The earthquake in India was the area’s worst since 1956.

It pushed an earlier quake in El Salvador off the front pages and effectively out of the news. That quake, which struck on January 13, killed an estimated 700 people, destroyed thousands of homes, injured a further 400 and left at least 1300 missing. Over 1,000 were reported missing in an area west of the capital where a mile-long landslide buried hundreds of homes.

PWRDF donated an initial $10,000 to aid in El Salvador, again part of a larger ACT effort of $50,000.

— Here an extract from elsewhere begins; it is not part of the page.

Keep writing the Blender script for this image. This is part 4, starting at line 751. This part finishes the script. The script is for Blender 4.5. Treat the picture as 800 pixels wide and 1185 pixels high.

ACT members in El Salvador, the Lutheran World Federation (LWF) were distributing food, blankets, mattresses, shovels and other relief items in two camps in Santa Tecla, for 300 people, and San Salvador, for 3000 people.

By late January ACT said it had helped 14,500 families in 39 communities. ACT said its support focused on those who were already vulnerable before the disaster and to those in the poorest communities.

A 4-year-old girl, a member of La Iglesia Anglicana in El Salvador was killed in the quake. Church property was heavily damaged. Dean Luis Serrano of the pro-cathedral at San Juan la Evangelista, was preparing for Sunday worship when the quake struck Saturday morning.

Huge cracks appeared in the walls of the church, forcing the congregation to meet on a nearby patio the next day. Dean Serrano said the community was devastated.

In the secular fundraising relief efforts in Canada, the Indian earthquake was culling far more donations than the El Salvadoran quake.

Relief spokespersons for the Red Cross and other agencies attributed the swell of donations to front-page coverage in the media, and to the greater magnitude of the disaster. All expressed fears that the donations would drop off once the disasters are no longer front-page news.